Son dönemini otoriter bir popülizme yani ‘’reis’’ kültüne adapte eden iktidar ise gün geçtikçe büyüyen ve seçim sonucunu değiştirebilecek bu yeni seçmen kitlesi karşısında erimeye devam ediyordu. Nitekim Ak Parti’nin 2002 seçimlerine yakın aldığı oy bunun en önemli göstergesi oldu.
İktidar partisinin ‘’Yeni Cumhuriyetçi Merkez’’ idealini ne kadar benimsediğini ve bunda ne kadar istekli olduğunu bu günlerde pek bilemeyeceğiz ama ekonominin değiştiremediği siyasi toplu durum yoktur, ona eminiz.
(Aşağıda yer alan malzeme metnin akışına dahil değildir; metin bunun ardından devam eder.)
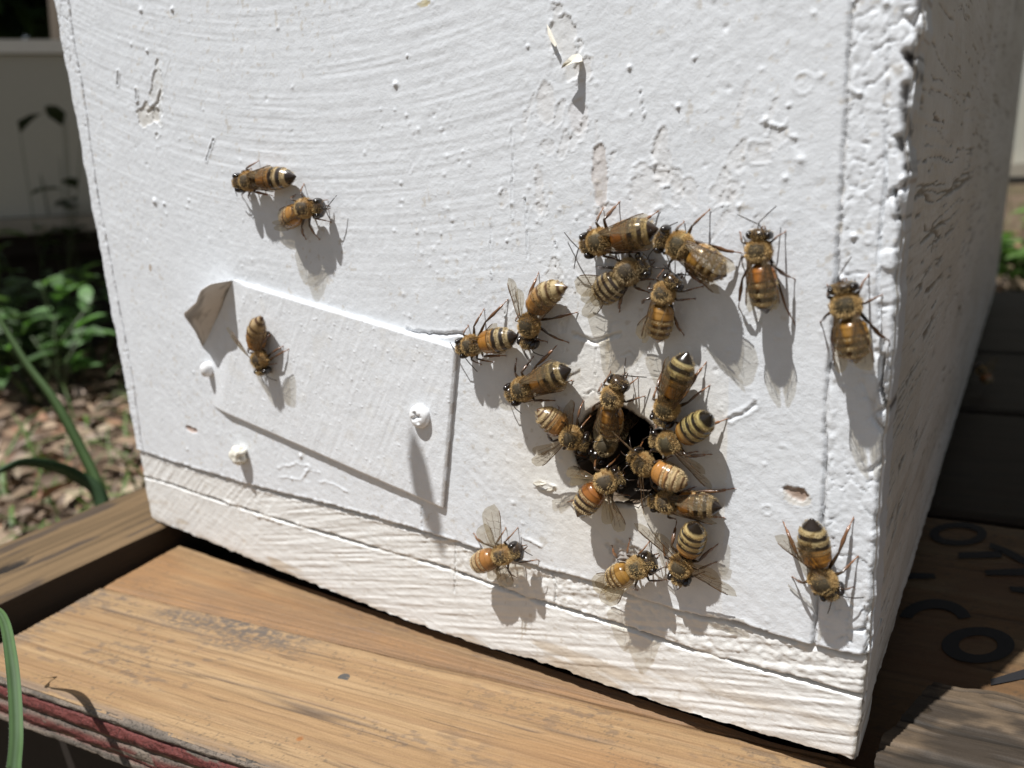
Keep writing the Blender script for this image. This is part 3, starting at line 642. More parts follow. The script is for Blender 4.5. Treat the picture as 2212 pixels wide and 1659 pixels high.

Yeni siyasi dönemin başladığı bu günleri, Neo- Enverizm veya Yeni İttihatçılık diye yorumlayan düşünürler ve siyasi elitler ortaya çıktı. Savlarına göre bu yeni siyasi ruh, memleketin kriz anlarında ortaya çıkış için gereken algı ve olguları oluşturma gayreti taşıyordu. Bunu da bu ülkede hangi siyasetçi olursa olsun en hızlı biçimde Neo Enverizm tavrıyla yapabilirdi.
Erdoğan, muhalefetin uzun zamandır değerlendiremediği benim ise İYİ Parti nazarında ümitli olduğum bu yeni siyasi potansiyeli çok iyi gördü ve buna dair adımlar atmaya başladı.
Benim bu noktada ciddi bir sorum var: Bu ekonomik ortamda, yeni bir siyasi merkez için gerekli argümanı dolduracak iktidar partisinde kaç siyasetçi var?
Ayrıca popülist ‘’reis’’ kültü işlenirken kullanılan 2. Abdülhamit öğeleri günlük hayatta iktidar seçmeni etrafında dönüp dururken, yeni bir İttihatçı ruh ne derece işlenebilir? Orası muamma. Çünkü İttihatçılık bir başkaldırı ruhudur ve hedefinde 2. Abdülhamit’in tahttan indirilmesi olmuştur. Bu gerçek bu gün de değişmez. Yarın da değişmeyecektir.
Siyasi elitler ve düşünürler, Erdoğan’ın hamlesini müthiş bir ‘’şah-mat’’ olarak değerlendirip duruyor ama bu girişim ‘’İttihatçılık’’ olarak açık bir dille deklare edilse bile yine her zamanki gibi günlük toplu duruma bağlı, muhafazakâr ve milliyetçi seçmene dayanan iktidarda kalma hedefinde olan bir girişimden başka bir şey değildir. Şayet öyle olmasaydı Erdoğan, muhalefetin bu günü üzerine söylemlerde bulunmaz, Osmanlı vurgularıyla reis kültünü beslemeye devam ederdi.
Oysa Erdoğan, karşısında artık asla içlerine giremeyeceği; özellikle mülteci – sığınmacı sorunundan beslenen, henüz hiçbir siyasi partinin tekeline alamadığı, çoğunlukla muhalif sivil Atatürkçülük ve Cumhuriyetçilik anlayışına sahip büyük bir seçmen kesimi var. Bu kesim, Erdoğan ve ekibinin yıllarca yapamayacağı ittihatçılığı kendi kendine yapar, karizmatik bir lider ve akıllı bir ekip ile birkaç yılda iktidarı kucaklar. Çünkü bu kesim Erdoğan ve ekibinden önce de ittihatçıydı, Erdoğan’dan sonra da ittihatçı olmaya devam edecek.